For Canadian and Colombian investors alike, the free trade agreement offers an unprecedented level of stability, predictability and protection, one that will help us take our investment relationship to a new level in the years ahead. The agreement establishes a stable legal framework that gives Canadian investors the predictability they need and deserve.
At the same time, strong obligations will ensure the free transfer of investment capital and protect against expropriation. It also gives investors access to transparent, binding and impartial dispute settlement processes. In short, under the free trade agreement, Canadian investors will be treated, with very few exceptions, just as well as Colombian investors.
For Colombian investment in Canada, we have taken steps to ensure that we maintain full policy flexibility in key areas, like health and public education.
From the outset of the global economic downturn, our Prime Minister has been very clear that trade and investment hold the key to helping the world economy recover.
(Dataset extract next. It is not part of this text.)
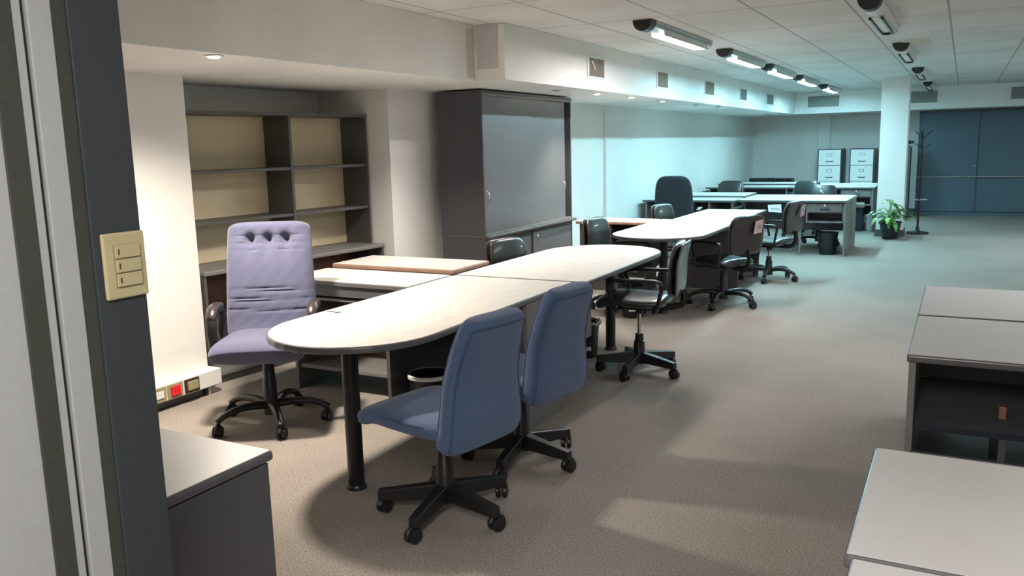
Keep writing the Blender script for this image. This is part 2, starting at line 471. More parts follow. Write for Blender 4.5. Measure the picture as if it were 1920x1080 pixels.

That is why our government is continuing to move forward on an aggressive free trade agreement agenda that puts a strong focus on creating new partnerships with key nations around the world.
To create new commercial opportunities around the world, we need to be doing everything we can to open doors for Canadians and to work with our partners to help Canadians succeed. That includes service providers and investors. That is why I ask for all members to show their support for the Canada-Colombia free trade agreement not only on behalf of Colombians but Canadian investors and the Canadian economy.
One thing it is important for me to point out as a rural member of Parliament coming from eastern Alberta is that it is critically important for our beef livestock and pork sectors to have opportunities open up. The Minister of Agriculture and Agri-Food has done a tremendous job going around the world opening up new markets for our farmers and investors.
It is, however, difficult when we get these free trade agreements, which our own farmers and constituents say are tremendously important, people like Jurgen Preugschas from my riding, who is the president of the Canadian Pork Council. He came to the agriculture committee and said that they absolutely need this free trade agreement to be ratified and moved forward in the House of Commons. He explicitly looked at the NDP members of Parliament and said that this had to happen. It is free trade agreements like this that will continue to move not only our global economy to recovery but the Canadian agriculture sector to the recovery it needs and to expand and open up markets.
Opposition members often ask how much trade we really do with Colombia. When it comes to pork, it is essential to know the industry and the market and to understand that while these niche markets may not always be huge, they provide a very important market for us to send products that other countries do not necessarily want. They provide added value to our carcasses and farmers and the $1 or $2 extra that it adds on pork means a lot of money in rural Canada.
I know the NDP is predominantly a party of downtown Toronto and downtown Sudbury, but at the end of the day, we need to represent rural Canadians as well and we need to come to this place and get together.